The prospect of EU membership has already had positive effects for our neighbor Turkey, which is being forced to revisit its relations with at least one of its neighbors. In light of possible Turkish membership in the EU, the normalization of Turkey’s relations with Armenia, should also be both condition and consequence. After all, this will be Europe’s eastern border, and the prospect that it might be a closed border sounds improbable given Europe’s standards and ideals.

As you can see, Turkey is a factor in all the major challenges facing Armenia today. Whether we consider security interests, development directions, or European integration, the role that Turkey plays in the region is of consequence.

Armenia repeats at every possible opportunity that we are prepared to continue dialogue, to work, without preconditions, for diplomatic relations, for open formal sovereign communications, without which regional imbalances, instability and even hostilities cannot be righted, mitigated, or anchored in reciprocal understanding. The simple fact is that neither our past nor our geography is going to change.

To ignore this truth means that – perhaps – we do not want them to go away. If we do, then their legacy must be transcended together. We are not the only neighbors in the world who have had, and who continue to have, a troubled relationship. We know that evil ghosts on the Franco-German border were exorcised. We know that ours can be as well.

I believe that Turkey’s current government is also interested in working towards normalizing relations. But I also know that Turkey has fallen hostage to Azeri pressure. Azerbaijan’s new President Aliyev recently acknowledged, publicly, that closed borders between Turkey and Armenia is a huge bargaining chip in Azerbaijan’s hand, and the opening of the border will impact negatively on the Nagorno Karabakh peace process. He’s wrong on both counts.

Open borders are in the interests of everyone else, as well, but it would not be unfair to say that Turkey’s role in Iraq, with Israel, with NATO and EU defense policy, not to say anything of the Baku-Ceyhan pipeline, are all too critical to risk jeopardizing by pushing a positive Turkish-Armenian agenda in the face of Turkish resistance.

We believe that the facts show that the utility of sealed borders has diminished. On the contrary, their continued existence tends to lessen Turkey's credibility as a positive, active, regional player.

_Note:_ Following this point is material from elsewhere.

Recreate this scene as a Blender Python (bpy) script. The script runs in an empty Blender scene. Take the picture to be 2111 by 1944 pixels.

This bring us to our fourth challenge: finding a lasting, peaceful resolution to the Nagorno Karabagh conflict.

I’ve just returned from a meeting in Prague with the new Azerbaijani Foreign Minister, called by the Minsk Group co-chairs. I must admit that there are many uncertainties today in the negotiation process and I think that wittingly or unwittingly, rather than focusing on finding answers to the causes of this conflict, Azerbaijan is focusing on the consequences, and looking for ways of unraveling them.

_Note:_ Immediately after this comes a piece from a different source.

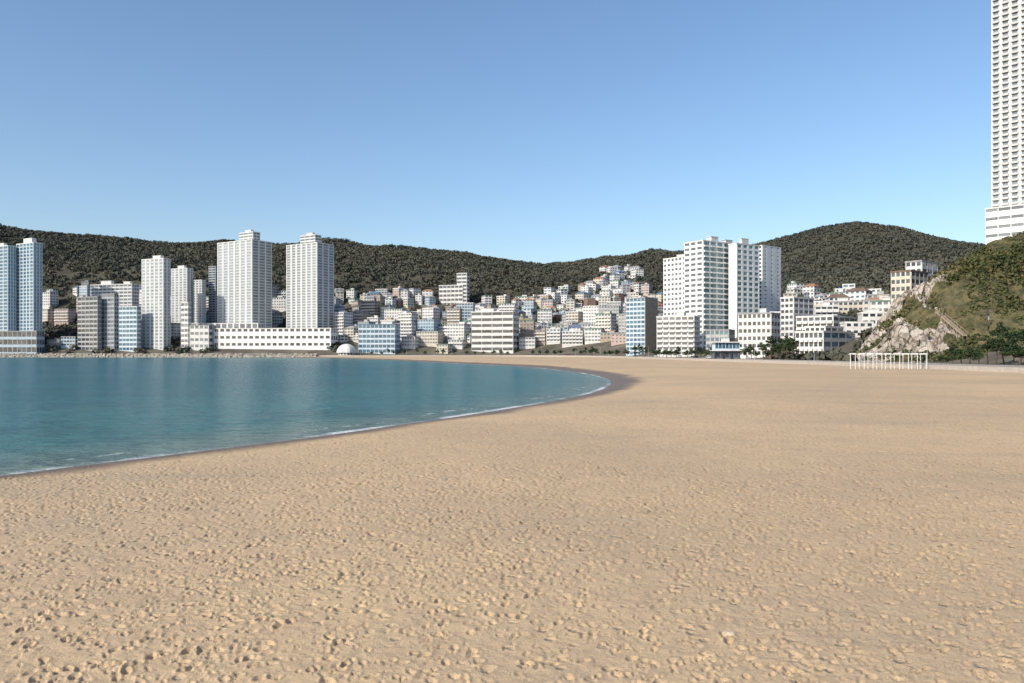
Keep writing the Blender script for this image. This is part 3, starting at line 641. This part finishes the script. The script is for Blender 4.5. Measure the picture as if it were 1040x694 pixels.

If the stages of this conflict are viewed one frame at a time, and the analysis is based on a single frame – the way the conflict appears today – then we will have a distorted view and will apply inaccurate labels and propose inappropriate solutions. It is 2004 and the current phase of this century-old conflict, which resurfaced in 1988, has not yet ended. It has gone through a period of peaceful demonstrations by Armenians, followed by pogroms in Sumgait and Baku, sanctioned by the Azerbaijani authorities. This armed response was followed by a full military escalation, then a ceasefire, then many stages of negotiations, and that brings us to today.
The refugee issue is consequence of the military conflict, and affects us all. One million refugees Azerbaijan says. That’s true. But more than one-third of those refugees are Armenians. There were 400,000 Armenians living in Azerbaijan before this conflict began. If Armenia, with far less resources than Azerbaijan, has found ways to settle those refugees into some semblance of normal life, rather than keep them in tents and barracks as a showcase to the world, that does not mean that they do not exist. There are refugees from both sides just as there is suffering on both sides. Both sides have certain rights that need to be addressed.

Second, it is simplistic to assume that Armenians will relinquish control over territories under their control as some sort of confidence building mechanism. Whose confidence are we building? Certainly not the confidence of the population of Nagorno Karabakh which fought for its basic civil and human rights, but will be left with no prospect of a long-term status and security to ensure that it will not have to fight again. The conflict is not over, and we’ve never claimed anything beyond what we think we deserve -- that the international community look at this from the point of view of the rights of the people who live on those territories. We are both victims. We have to work towards a solution which allows us both to become victors.

This year, on the 10th anniversary of this, the only self-imposed and self-maintained cease-fire in the world, what we want for Armenia, for Nagorno Karabagh and for our neighborhood are visionary, creative, tolerant responses based on good will. The formula we seek for our conflict and for our region is one that assumes that tomorrow we will live next door to a neighbor and not an enemy. Our dream is to create a country that will live in peace within itself and with its neighbors, a country that will provide security and comfort to those who wish to return. We dream that there will be no dead-end roads leading out of Armenia, that they will all be avenues of opportunity linking neighbor to neighbor, country to country, civilization to civilization.

Our borders defining our territories will identify our cultures and identities, not serve as obstacles to free exchange and cooperation. In other words, putting this conflict within the context of European integration, finding solutions that are appropriate to the new geopolitical context is what will move all of the Caucasus to a new level of peace and prosperity.